Japan Geoscience Union Meeting 2023

Presentation information

[J] Online Poster

A (Atmospheric and Hydrospheric Sciences ) » A-CG Complex & General

[A-CG46] Science in the Arctic Region

Thu. May 25, 2023 10:45 AM - 12:15 PM Online Poster Zoom Room (9) (Online Poster)

convener:Tomoki Morozumi(National Institute for Environmental Studies), Rigen Shimada(Japan Aerospace Exploration Agency), Masatake Hori(University of Tokyo, Atmosphere Ocean Research Institute), Tatsuya Kawakami(Hokkaido University)

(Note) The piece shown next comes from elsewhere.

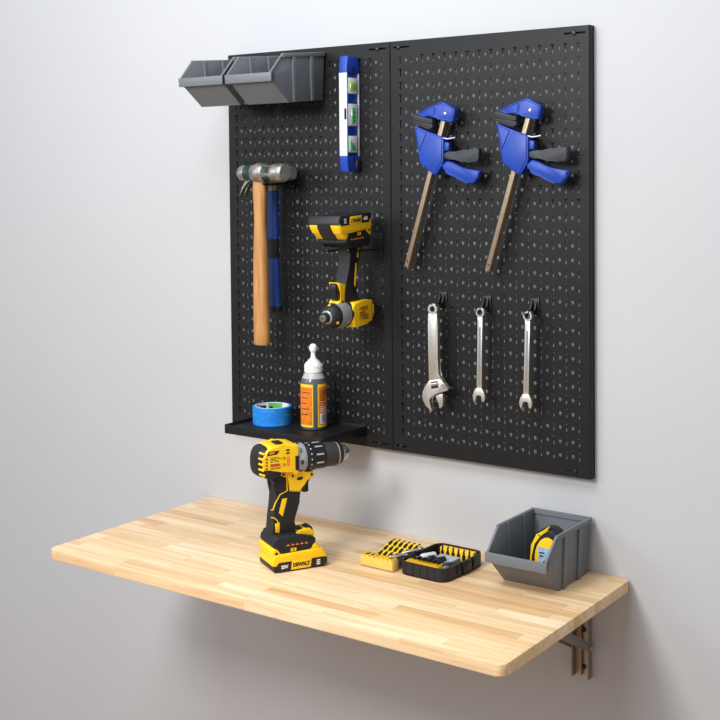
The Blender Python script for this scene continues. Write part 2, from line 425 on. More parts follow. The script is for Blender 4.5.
# ------------------------------------------------------------------ storage bins
BW = 0.1195; BH = 0.101; BS = 0.009; LEAN = math.atan2(BS, BH)
def make_bin(name, label, group):
    """origin: middle of the rear edge at the bottom; the open front looks along -y; sides and back lean out upwards"""
    root = thing(name, label, 'bin', (0, 0, 0), group=group)
    t = 0.0024; hw = BW/2-.003
    RZ = Matrix(((0, 1, 0, 0), (1, 0, 0, 0), (0, 0, 1, 0), (0, 0, 0, 1)))              # prism axes (a, t, b) -> (t, a, b)
    def put(nm, b):
        for v in b.verts: v.co.x *= .945+.055*v.co.z/BH
        return part(nm, b, 'bin', root, world=False)
    def sideways(b, poly, x0, x1, bev):
        q = new(); prism(q, poly, x0, x1, bev); bmesh.ops.reverse_faces(q, faces=q.faces); merge(b, q, RZ); return b
    prof = [(0, 0), (-.113, 0), (-.157, .044), (-.1675, .046), (-.1675, .0605), (-.128, BH-.001), (BS, BH-.001)]   # (y, z)
    b = new()
    for s in (-1, 1): sideways(b, prof, s*hw, s*(hw-t), .0006)
    box(b, -hw+t, hw-t, -.113, 0, 0, t)
    sideways(b, [(0, 0), (-t, 0), (BS-t, BH-.001), (BS, BH-.001)], -hw+t, hw-t, 0)
    sideways(b, [(-.113, 0), (-.157, .044), (-.157, .047), (-.1115, t)], -hw+t, hw-t, 0)
    put('body', b)
    b = new()                                                                          # rim round the three upper edges
    for s in (-1, 1): sideways(b, [(-.1300, BH-.0085), (-.1290, BH), (BS-.0005, BH), (BS-.0015, BH-.0085)], s*(hw-.0012), s*(hw+.0038), .0008)
    sideways(b, [(BS-.0055, BH-.0085), (BS-.0045, BH), (BS+.0005, BH), (BS-.0005, BH-.0085)], -hw-.0036, hw+.0036, .0006)
    put('rim', b)
    for s in (-1, 1):                                                                  # the sloping edges beside the mouth
        b = new(); sideways(b, [(-.1275, BH+.0004), (-.1690, .0630), (-.1660, .0605), (-.1240, BH-.002)], s*(hw-.0020), s*(hw+.0024), .0007); put('mouth_edge', b)
    b = new(); box(b, -hw-.0045, hw+.0045, -.1705, -.1665, .0455, .0640, .0012)
    box(b, -hw, hw, -.167, -.155, .0455, .0485, .0006)
    for s in (-1, 1): box(b, min(s*hw, s*(hw-t)), max(s*hw, s*(hw-t)), -.168, -.154, .0455, .0635, .0005)
    put('front_lip', b)
    for s in (-1, 1):
        for y in (-.100, -.042):
            b = new(); box(b, min(s*(hw-.001), s*(hw+.0036)), max(s*(hw-.001), s*(hw+.0036)), y, y+.011, .0002, BH-.008, .001)
            box(b, min(s*(hw-t-.0020), s*(hw-.001)), max(s*(hw-t-.0020), s*(hw-.001)), y+.002, y+.009, .003, BH-.002, .0008)
            put('rib', b)
    return root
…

On-site poster schedule(2023/5/24 17:15-18:45)

10:45 AM - 12:15 PM

[ACG46-P10] Climatological Characteristics of Atmospheric Rivers over Northern Eurasia during Summer

*Fukutomi Yoshiki1, Hironari Kanamori1, Tetsuya Hiyama1 (1.Institute for Space-Earth Environmental Reasearch, Nagoya University)

Keywords:Northern Eurasia, Atmospheric Rivers, Precipitation Systems , Arctic Frontal Zone, Synoptic-scale Disturbances , Atmospheric Hydrological Cycle

Atmospheric rivers (ARs) have been regarded as a synoptic precipitation producing system which forms a sharp and narrow band structure of strong moisture transport. They tend to be accompanied by development of extratropical cyclones, fronts, and cloud bands which produce heavy precipitation and flooding in the mid-latitude continental coastal regions. It might be expected that ARs induce high-impact weather events also in the higher-latitude continental inland regions. This study examines structure and characteristics of ARs over northern Eurasia during the 43 summer seasons (JJA 1979−2021). Main focus is on the characterization of the continental ARs that are responsible for hydrometeorological impacts in Siberia. The AR events are objectively detected by applying a hierarchical cluster analysis to vertically integrated water vapor transport which intensity exceeds a specific criterion. The resulting AR patterns are classified into five distinct types over northern Eurasia. Relationships between ARs, extratropical cyclones, frontal activity, and cloudiness are investigated on the five AR types by using composite analysis on JRA-55-based atmospheric variables, gridded precipitation analysis (MSWEPv2.8), and satellite-based cloud amount data (ISCCP-H). The ARs are further characterized as inland type and Arctic coastal type. The inland ARs tend to penetrate eastward and northeastward into the warm frontal zone accompanied by the extratropical cyclone development in the western and northwestern side of the ARs. Intense precipitation bands are aligned to the warm frontal zones associate with the inland ARs. The coastal ARs are more zonally oriented and their axis is almost parallel to warm frontal zones. A zonally elongated warm frontal zone occurs associated with extratropical cyclone activity over the Arctic coastal region. An enhanced precipitation band is collocated with the warm frontal zone which axis is located to the north of the AR axis. Activities of deep convective cloud and nimbostratus cloud are enhanced within the precipitation band. They can be main precipitating clouds in the well-developed AR precipitation band over northern Eurasia.